Детектив сделал снимок, и кто-то спросил:
– Какой ваш лучший профиль? Черт, вы попали в верхнюю десятку на прошлой неделе… – Они будут гордиться моим арестом.
– Вам не нравится ФБР?
– Переоцененные придурки.
Чэпмен спросил Теда о том, что произошло в Колорадо.
– Я на самом деле не понимаю, как это произошло. О да… Я купил бензин в Гленвуд-Спрингс, и в тот же день Кэрин Кэмпбелл исчезла из Аспена на расстоянии примерно пятидесяти миль оттуда. После ситуации в Вашингтоне дела стали вообще никуда не годными. У меня были большие связи в Вашингтоне… в офисе губернатора и тому подобное. Оказывалось давление.

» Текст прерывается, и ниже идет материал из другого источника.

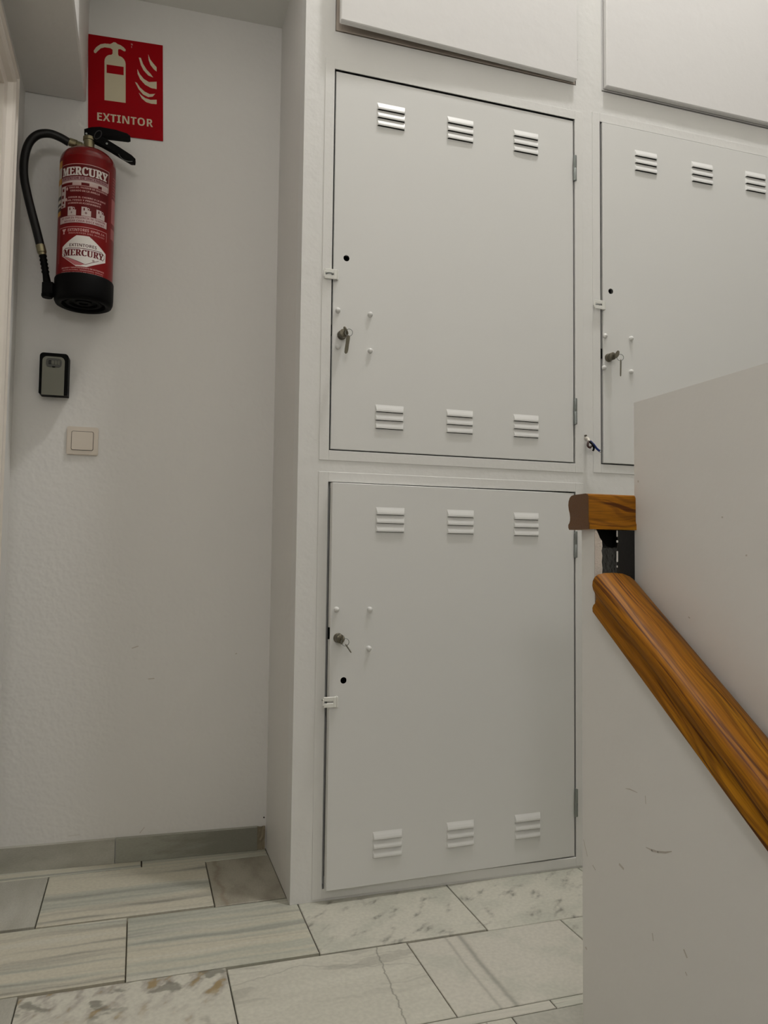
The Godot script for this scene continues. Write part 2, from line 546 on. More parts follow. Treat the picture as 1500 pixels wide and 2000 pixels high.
# ---------------------------------------------------------------- room
func build_shell():
	var s := Shape.new()
	# the cupboard wall: slab 6 cm thick around its openings
	var f := func(x0, x1, y0, y1): s.span(x0, x1, y0, y1, -0.06, 0.0)
	f.call(0.383, 0.464, 0.0, 4.7)
	f.call(1.1985, 1.284, 1.149, 2.282)
	f.call(1.2035, 1.292, 2.282, 2.93)
	f.call(0.464, 1.1985, 1.064, 1.1465)
	f.call(1.1985, 2.012, 0.0, 1.149)
	f.call(0.464, 1.1985, 2.1765, 2.282)
	f.call(1.284, 2.012, 2.186, 2.282)
	f.call(2.012, 2.30, 0.0, 4.7)
	f.call(0.464, 1.1985, 0.0, 0.030)
	f.call(0.464, 2.012, 2.93, 4.7)
	struct("wall_cupboards", s, M.front, "white painted wall that holds the built-in cupboards")
	s = Shape.new()
	s.span(0.383, 0.455, 0.0, 2.53, -0.5, -0.0605)
	struct("wall_column", s, M.plaster, "white plastered return beside the cupboards")
	s = Shape.new()
	s.span(0.40, 2.4, -0.1, 4.75, -0.62, -0.56)
	struct("wall_behind_cupboards", s, M.plaster)
	# back wall with the extinguisher, with its own marks
	var bmarks := [[[0.3242, 0.5987], [0.3408, 0.6042], 3.0], [[0.6178, 0.5758], [0.6215, 0.5766], 3.0], [[0.3717, 0.5097], [0.3873, 0.5107], 3.0], [[0.7113, 0.0901], [0.7125, 0.0915], 4.4], [[0.36, 0.075], [0.372, 0.09], 2.0], [[0.17, 0.083], [0.2, 0.0845], 1.0]]
	s = Shape.new()
	s.face([wb(-0.06, 0.0), wb(0.76, 0.0), wb(0.76, 2.6), wb(-0.06, 2.6)], Vector3.BACK)
	s.face([wb(-0.06, 0, -0.1), wb(0.76, 0, -0.1), wb(0.76, 2.6, -0.1), wb(-0.06, 2.6, -0.1)], Vector3.FORWARD)
	s.face([wb(-0.06, 0), wb(-0.06, 0, -0.1), wb(-0.06, 2.6, -0.1), wb(-0.06, 2.6)], Vector3.LEFT)
	s.face([wb(0.76, 0), wb(0.76, 0, -0.1), wb(0.76, 2.6, -0.1), wb(0.76, 2.6)], Vector3.RIGHT)
	s.face([wb(-0.06, 2.6), wb(0.76, 2.6), wb(0.76, 2.6, -0.1), wb(-0.06, 2.6, -0.1)], Vector3.UP)
	var w := struct("wall_back", s, M.wall, "white stippled wall behind the fire extinguisher")
	scuffs(w, bmarks, func(u, v): return wb(u, v, 0.0003), Vector3.BACK)
	s = Shape.new()
	s.span(-0.347, 0.42, 2.53, 4.72, -0.52, -0.0)
	struct("ceiling_niche", s, M.ceiling, "lower ceiling of the niche beside the cupboards")
	s = Shape.new()
	s.span(-0.5, 2.5, 4.7, 4.8, -0.6, 3.4)
	struct("ceiling", s, M.unseen_dim2)  # unseen, raised and toned down to shape the landing light
	# beam over the door on the left
	s = Shape.new()
	s.span(-0.40, -0.185, 2.1905, 4.6995, -0.408, 3.2, 0.004)
	struct("trim_beam", s, M.plaster, "white plastered beam boxed in over the left door")
	# left wall with a door opening
	s = Shape.new()
	s.span(-0.46, -0.349, -1.5, 2.19, -0.5, -0.06)
	s.span(-0.46, -0.349, 2.02, 2.19, -0.06, 0.86)
	s.span(-0.46, -0.349, -1.5, 4.7, 0.86, 3.3)
	s.span(-0.46, -0.349, 2.19, 4.7, -0.5, 0.86)
	s.span(-0.46, -0.349, -1.5, 0.0, -0.06, 0.86)
	struct("wall_left", s, M.plaster)
	s = Shape.new()
	s.span(2.3, 2.4, -1.5, 4.7, -0.6, 3.3)
	struct("wall_right", s, M.unseen_dim)
	s = Shape.new()
	s.span(-0.5, 2.4, -1.5, 4.7, 3.2, 3.3)
	struct("wall_rear", s, M.unseen_dim2)
	# door and its moulded architrave on the left wall
	s = Shape.new()
	s.span(-0.42, -0.375, 0.005, 2.0, -0.058, 0.855, 0.002)
	var d := struct("door_1", s, M.trimwhite, "white door in the left wall beside the extinguisher")
	s = Shape.new()
	s.tube([Vector3(-0.375, 1.0, 0.76), Vector3(-0.33, 1.0, 0.76), Vector3(-0.33, 1.0, 0.65)], 0.009, 10)
	obj("door_handle", s, M.zinc, d)
	s = Shape.new()
	var prof := [[0.0, -0.349], [0.0, -0.336], [0.06, -0.332], [0.30, -0.328], [0.34, -0.324], [0.38, -0.328], [0.42, -0.334], [0.46, -0.328], [0.60, -0.322], [0.70, -0.321], [0.76, -0.326], [0.82, -0.337], [0.90, -0.339], [1.0, -0.339], [1.0, -0.36]]
	for i in prof.size() - 1:
		var q := []
		for e in [prof[i], prof[i + 1]]:
			var z: float = -0.215 + 0.18 * e[0]
			var y: float = 2.123 - 0.13 * e[0]
			q.append([Vector3(e[1], 0, z), Vector3(e[1], y, z), Vector3(e[1], y, 1.0 - 0.18 * e[0])])
		s.face([q[0][0], q[1][0], q[1][1], q[0][1]], Vector3(1, 0, -0.4 if i < 1 else 0.4 if i == prof.size() - 2 else 0.0))
		s.face([q[0][1], q[1][1], q[1][2], q[0][2]], Vector3(1, 0.4 if i < 1 else -0.4 if i == prof.size() - 2 else 0.0, 0))
	var tr := struct("trim_1", s, M.trimwhite, "moulded white architrave round the left door")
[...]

– И что это было за убийство?
– Ну, я знаю только потому, что мне об этом рассказали. Это были молодые женщины. На капитана в отделе тяжких преступлений в округе Кинг оказывалось серьезное давление, но меня не допрашивали. У них не было никаких улик.
– А что это были за убийства?
– Никто не знает, потому что части тела были разбросаны.
– А как насчет Колорадо?
– Я видел фотографии со вскрытия. Раны от удара тупым предметом и удушение… – Каким способом?
– Не знаю.
Чэпмен вновь переключился на другую тему и спросил Теда, бывал ли он когда-либо в домах сестричеств с целью похищения кошельков.
– Нет… слишком большой риск. Слишком хорошая охрана. Полагаю, что у них там хорошие замки, запорные устройства, сигнализация…
В этот момент Тед попросил, чтобы магнитофон выключили. Он попросил также, чтобы не делали никаких записей.
Как сообщил в своих показаниях детектив Чэпмен, в комнате было включено подслушивающее устройство, которое, однако, ничего не записало.
В штате Вашингтон подобная сделанная тайком запись бросила бы тень на весь допрос в целом, однако во Флориде такая разновидность следствия вполне допускалась.
Допрос продолжался всю ночь, и Бодифорд, Пэтчен и Чэпмен настаивают, что Тед делал заявления, которые были гораздо более откровенны, чем те, что записаны на пленках. Со временем судья Кауарт вынесет постановление, что ни одно из заявлений, сделанных Тедом Банди в ночь с 16 на 17 февраля 1978 года, не должно приниматься к рассмотрению в ходе процесса в Майами, однако от содержания разговора, который предположительно продолжался после того, как магнитофон был выключен, холодеет кровь.